Secondly, there is the relativistic assumption that the linguistic output of two cultures is equally valid, regardless of any evidence to the contrary, and swinging accusations of ethnocentrism and even racism at anyone who questions this view (not accusing you of this of course). But then, you don't need me to tear relativism a new arsehole because Sokal did that in 1998 (and Paul Boghossian finished the job in 2006). I don't believe that you could translate a complicated book, say for example, A Brief History of Time, or Kant's Critique of Pure Reason into a creole language, no matter how skilful the translation, and expect the meaning to be preserved in all its subtlety. A better example might be comparing the King James Bible to one of these awful American "everyday English" bibles - a hell of a lot of depth of meaning is lost.

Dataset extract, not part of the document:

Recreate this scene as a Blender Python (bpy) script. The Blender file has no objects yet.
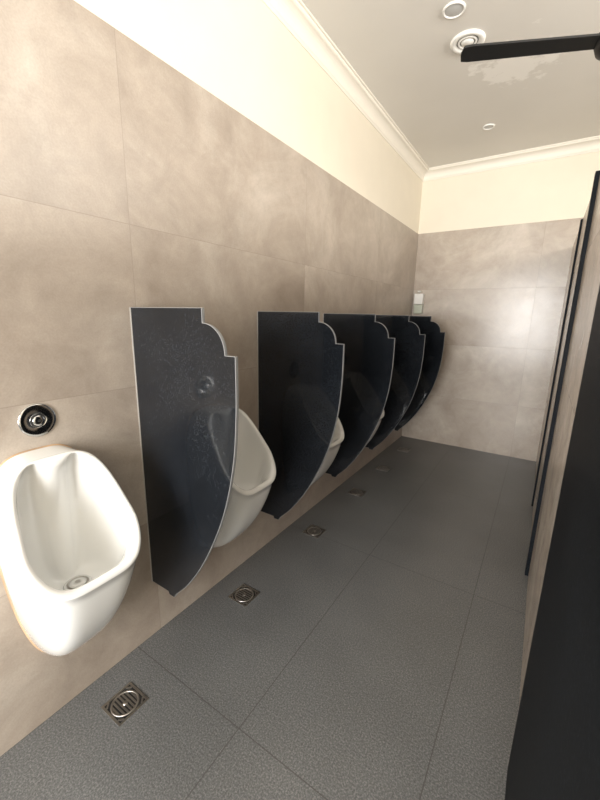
import bpy, bmesh, math, random
from mathutils import Vector, Matrix
random.seed(3)
sc=bpy.context.scene
sc.view_settings.view_transform='Standard'

# ---------------------------------------------------------------- room numbers
CX,CH=1.325,1.45          # camera x / height
D=4.43                    # far wall y
YB=-2.3                   # wall behind the camera
XR=3.0                    # outer wall behind the stalls
ZC=2.99                   # ceiling
ZT=2.365                  # top of wall tiling
XS=1.44                   # corridor face of stall fronts

# ---------------------------------------------------------------- node helpers
def new_mat(name):
    m=bpy.data.materials.new(name); m.use_nodes=True
    nt=m.node_tree; b=nt.nodes['Principled BSDF']
    return m,nt,b
def math_n(nt,op,a,b=None,c=None):
    n=nt.nodes.new('ShaderNodeMath'); n.operation=op
    for i,v in enumerate((a,b,c)):
        if v is None: continue
        if isinstance(v,(int,float)): n.inputs[i].default_value=v
        else: nt.links.new(v,n.inputs[i])
    return n.outputs[0]
def noise(nt,vec,scale,detail=4,rough=.5,dist=0):
    n=nt.nodes.new('ShaderNodeTexNoise'); n.inputs['Scale'].default_value=scale
    n.inputs['Detail'].default_value=detail; n.inputs['Roughness'].default_value=rough
    n.inputs['Distortion'].default_value=dist
    nt.links.new(vec,n.inputs['Vector']); return n.outputs['Fac']
def ramp(nt,fac,stops):
    n=nt.nodes.new('ShaderNodeValToRGB'); e=n.color_ramp.elements
    while len(e)<len(stops): e.new(.5)
    for el,(p,c) in zip(e,stops):
        el.position=p; el.color=(*c,1)
    nt.links.new(fac,n.inputs[0]); return n.outputs[0]
def mix(nt,fac,a,b,mode='MIX'):
    n=nt.nodes.new('ShaderNodeMix'); n.data_type='RGBA'; n.blend_type=mode
    for s,v in ((0,fac),(6,a),(7,b)):
        if isinstance(v,(int,float)): n.inputs[s].default_value=v
        elif isinstance(v,tuple): n.inputs[s].default_value=(*v,1)
        else: nt.links.new(v,n.inputs[s])
    return n.outputs[2]
def pos(nt):
    g=nt.nodes.new('ShaderNodeNewGeometry'); s=nt.nodes.new('ShaderNodeSeparateXYZ')
    nt.links.new(g.outputs['Position'],s.inputs[0]); return g.outputs['Position'],s.outputs
def joint(nt,coord,off,period,w):
    t=math_n(nt,'SUBTRACT',coord,off-period*20+period/2)
    m=math_n(nt,'MODULO',t,period)
    d=math_n(nt,'ABSOLUTE',math_n(nt,'SUBTRACT',m,period/2))
    return math_n(nt,'LESS_THAN',d,w/2)
def cell(nt,coord,off,period):
    return math_n(nt,'FLOOR',math_n(nt,'DIVIDE',math_n(nt,'SUBTRACT',coord,off),period))
def bump(nt,b,h,strength,dist=.002):
    n=nt.nodes.new('ShaderNodeBump'); n.inputs['Strength'].default_value=strength; n.inputs['Distance'].default_value=dist
    nt.links.new(h,n.inputs['Height']); nt.links.new(n.outputs[0],b.inputs['Normal'])

def tile_mat(name,axis,offA,offZ,tint=(1,1,1),rough=.3,pa=1.2):
    m,nt,b=new_mat(name); P,s=pos(nt)
    j=math_n(nt,'MAXIMUM',joint(nt,s[axis],offA,pa,.0025),joint(nt,s[2],offZ,.6,.0025))
    ca=cell(nt,s[axis],offA,pa); cz=cell(nt,s[2],offZ,.6)
    cmb=nt.nodes.new('ShaderNodeCombineXYZ')
    nt.links.new(math_n(nt,'MULTIPLY',ca,3.7),cmb.inputs[0]); nt.links.new(math_n(nt,'MULTIPLY',cz,5.3),cmb.inputs[1])
    va=nt.nodes.new('ShaderNodeVectorMath'); va.operation='ADD'
    nt.links.new(P,va.inputs[0]); nt.links.new(cmb.outputs[0],va.inputs[1])
    n1=noise(nt,va.outputs[0],1.5,9,.66,.6); n2=noise(nt,va.outputs[0],5,9,.72,.5); n3=noise(nt,P,170,2)
    c=lambda r,g,bb:(r*tint[0],g*tint[1],bb*tint[2])
    base=ramp(nt,n1,[(.32,c(.315,.262,.215)),(.5,c(.385,.328,.274)),(.68,c(.475,.42,.362))])
    fine=ramp(nt,n2,[(.3,(.85,.84,.83)),(.7,(1.13,1.13,1.13))])
    base=mix(nt,1,base,fine,'MULTIPLY')
    sp=ramp(nt,n3,[(.35,(.95,.95,.95)),(.65,(1.03,1.03,1.03))])
    base=mix(nt,1,base,sp,'MULTIPLY')
    col=mix(nt,math_n(nt,'MULTIPLY',j,.5),base,(.22,.18,.15))
    nt.links.new(col,b.inputs['Base Color'])
    r=nt.nodes.new('ShaderNodeMapRange'); r.inputs[3].default_value=rough-.06; r.inputs[4].default_value=rough+.12
    nt.links.new(n2,r.inputs[0]); nt.links.new(r.outputs[0],b.inputs['Roughness'])
    hh=math_n(nt,'SUBTRACT',math_n(nt,'MULTIPLY',n1,.4),j); bump(nt,b,hh,.2,.001)
    return m
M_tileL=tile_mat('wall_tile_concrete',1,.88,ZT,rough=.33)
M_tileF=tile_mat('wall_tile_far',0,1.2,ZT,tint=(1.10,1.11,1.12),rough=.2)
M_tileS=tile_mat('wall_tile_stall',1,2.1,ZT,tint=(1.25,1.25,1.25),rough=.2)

def plain(name,col,rough=.5,metal=0,coat=0,spec=.5,var=.03):
    m,nt,b=new_mat(name); P,s=pos(nt)
    n=noise(nt,P,6,3)
    k=lambda f:tuple(min(1,v*f) for v in col)
    nt.links.new(ramp(nt,n,[(.3,k(1-var)),(.7,k(1+var))]),b.inputs['Base Color'])
    b.inputs['Roughness'].default_value=rough; b.inputs['Metallic'].default_value=metal
    b.inputs['Coat Weight'].default_value=coat; b.inputs['Specular IOR Level'].default_value=spec
    return m
M_paint=plain('cream_paint',(.76,.70,.585),.6,var=.015)
M_trim=plain('trim_paint',(.80,.76,.68),.5,var=.01)
M_ceram=plain('white_ceramic',(.82,.82,.80),.07,0,.5,var=.012)
M_ceram2=plain('drain_ceramic',(.68,.68,.66),.2)
M_chrome=plain('chrome',(.55,.55,.55),.12,1)
M_steel=plain('brushed_steel',(.50,.48,.45),.35,1)
M_dark=plain('dark_void',(.02,.02,.02),.5)
M_blackmetal=plain('black_metal',(.007,.007,.007),.5)
M_white=plain('white_plastic',(.80,.79,.76),.4)
M_glass=plain('frosted_lens',(.50,.50,.49),.2)
M_grille=plain('vent_grille_grey',(.20,.20,.195),.5)
M_silicone=plain('silicone_edge',(.55,.50,.42),.6)
M_stain=plain('stained_sealant',(.45,.30,.18),.7,var=.35)
M_green=plain('pale_green_reflection',(.50,.53,.44),.3)  # greenish lower part of the window reflection, as plain colour

# ceiling with peeling patch
m,nt,b=new_mat('ceiling_paint'); P,s=pos(nt)
v=nt.nodes.new('ShaderNodeVectorMath'); v.operation='SUBTRACT'; nt.links.new(P,v.inputs[0]); v.inputs[1].default_value=(.95,2.96,ZC)
sc2=nt.nodes.new('ShaderNodeVectorMath'); sc2.operation='MULTIPLY'; nt.links.new(v.outputs[0],sc2.inputs[0]); sc2.inputs[1].default_value=(1/.24,1/.22,1)
ln=nt.nodes.new('ShaderNodeVectorMath'); ln.operation='LENGTH'; nt.links.new(sc2.outputs[0],ln.inputs[0])
nn=noise(nt,P,9,6,.6)
q=math_n(nt,'ADD',ln.outputs['Value'],math_n(nt,'MULTIPLY',math_n(nt,'SUBTRACT',nn,.5),3.5))
mask=nt.nodes.new('ShaderNodeMapRange'); nt.links.new(q,mask.inputs[0])
mask.inputs[1].default_value=.95; mask.inputs[2].default_value=.65; mask.inputs[3].default_value=0; mask.inputs[4].default_value=.65
nl=noise(nt,P,1.5,3)
base=ramp(nt,nl,[(.3,(.66,.635,.59)),(.7,(.70,.675,.63))])
nt.links.new(mix(nt,mask.outputs[0],base,(.90,.88,.84)),b.inputs['Base Color'])
b.inputs['Roughness'].default_value=.45; M_ceil=m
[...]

I do not think that language left to its own devices will reduce us to meaningless grunts (although I am aware of an increasing amount of meaningless grunts in the language I hear spoken every day). In tribal cultures, all members must be keen botanists, meterologists, cartographers and much more, and this is very clearly reflected in their language (I'm thinking of Jared Diamond's account of the language of Papua New Guinea). But in Europe we live in a built environment, where technology, media and other artifice is our entire existence. My concern is that by abandoning prescriptive grammar and allowing pragmatics and mere accident to shape language, we will end up with language that reflects life in the west as it appears, rather than how it is. To truly take part in modern civil society you need to understand many extremely complex and counter-intuitive ideas, and I think that relying on some unseen hand based on theories of broad patterns in history to guide language may be a mistake.

Edit: I just bought the book you recommended. I've heard of it before, looks like a good overview and I'm looking forward to reading it.